Franklin Hall
Franklin Hall was a Pentecostal healing evangelist whose 1946 book Atomic Power with God through Fasting and Prayer became one of the major catalysts for the Latter Rain and Voice of Healing revivals, promoting fasting as a source of supernatural power, healing, resurrection faith, and end-time victory; while his teachings influenced figures such as William Branham and other revivalists during the movement's rise, Hall's fasting theology grew increasingly extreme, producing reports of physical and mental harm among followers, alienating other evangelists, and eventually leading him to form the Deliverance Foundation, where his gospel of fasting, child-preacher spectacle, and body-centered salvation claims continued in a more isolated cultic form.
Franklin Hall (1909-1994) was a Pentecostal "faith healing" evangelist best known for his emphasis on prayer and fasting. In 1946, he published a book entitled "Atomic Power with God through Fasting and Prayer", which provided detailed information on the methods and benefits of fasting. Many of the "faith healing" revivalists in the Latter Rain Revival and Voice of Healing Revival used Hall's fasting methods in their meetings until they became more extreme. Hall wrote several books and tracts about fasting, including Glorified Fasting (1961), The Fasting Prayer (1947), The Body-Felt Salvation (1968), Formula for Raising the Dead (1960), and Our Divine Healing Obligation (nd).[1]
During the time William Branham toured with Little David Walker, Franklin Hall joined in the "faith healing" campaigns. His fasting method, along with William Branham's extremist doctrines, were the catalysts for the creation of the Latter Rain movement. Hall recognized the massive amount of money flowing through the revivals, and even jokingly talked about it before the meetings started on live microphones.
Franklin Hall: What are you going to start it with?
William Branham: I'm going to start it…
Franklin Hall: Some money, huh?
William Branham: Some money
Franklin Hall: All right good, I will help you start it
William Branham: All right, sir; that's fine. God bless you.[2]

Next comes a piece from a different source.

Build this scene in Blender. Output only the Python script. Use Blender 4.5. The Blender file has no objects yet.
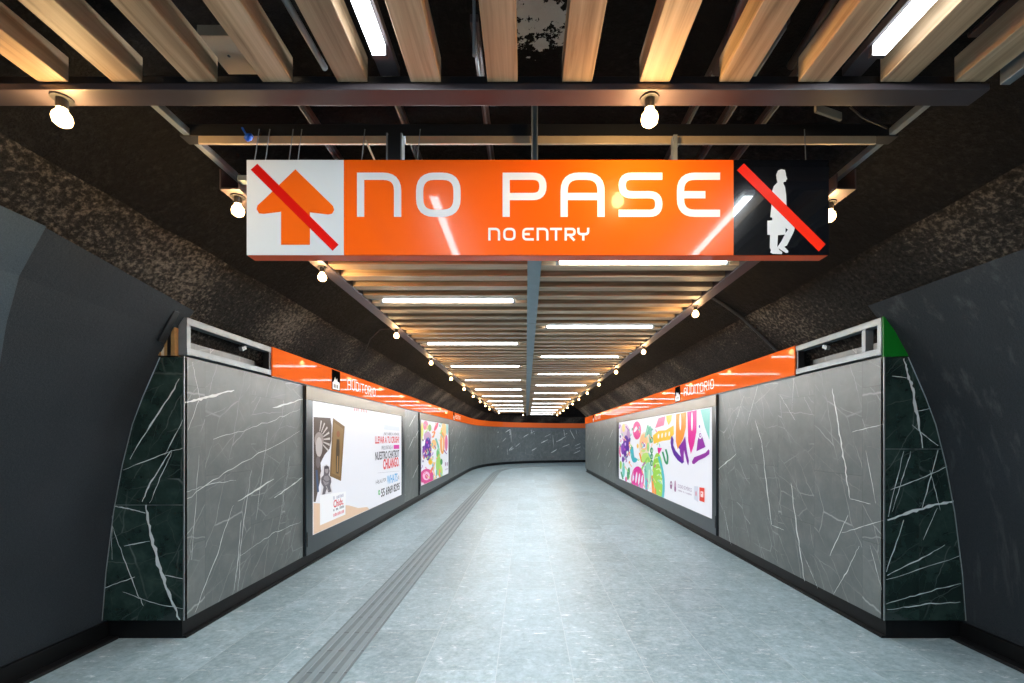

Franklin Hall's religious views on fasting grew more extreme, however, and many evangelists in the revivals did not want to participate in starving themselves. When the Latter Rain began to die out in the 1950s, Hall blamed them for their lack of fasting.[3] Hall began claiming that participants in the revivals should have a "body-felt salvation", implying that if they weren't starving themselves, they weren't really saved. The hunger pangs, according to Hall, would eliminate sickness, tiredness, and body odors. As a result of Hall's extremism, his audience quickly faded. By January of 1956, William Branham had parted ways. According to Branham, people attempting the extreme fasting were going insane. Others were losing teeth, their eyes were sunken and they were very ill. When Branham mentioned Hall and Atomic Power With God Through Fasting and Prayer, he avoided using Halls' name.
But here not long ago, a man wrote a book on fasting. My, women come into the meeting, and men, who'd went on those fasts that were insane. They went just because the book said to fast forty days. Some of them with false plates, and their teeth would drop out. And their eyes would sink back. And mothers-to-be to...women to be mothers, their little ones as you understand, they would completely go mentally out, and be taken to the institutions. Many, many of them, come in that condition. I believe in fasting. Certainly. But when you fast, you don't hunger. Jesus after He had got through fasting, the Bible said, He was hungry. God puts a fast on you. You don't put it on yourself. He certainly captured the women, the man did that wrote the book, when he said, put a picture of a woman there, she looked twenty years younger, said, after the fast. You ought to seen her then, just about a year later what she looked like, after that. See?[4]
That same year, Hall founded the Deliverance Foundation, a new cult formed around his "gospel of fasting". By 1970 it reported thirty-two affiliated churches and two thousand members. He also introduced new "Little-David"-style child preachers to his stage act, such as "Little Joey".[5]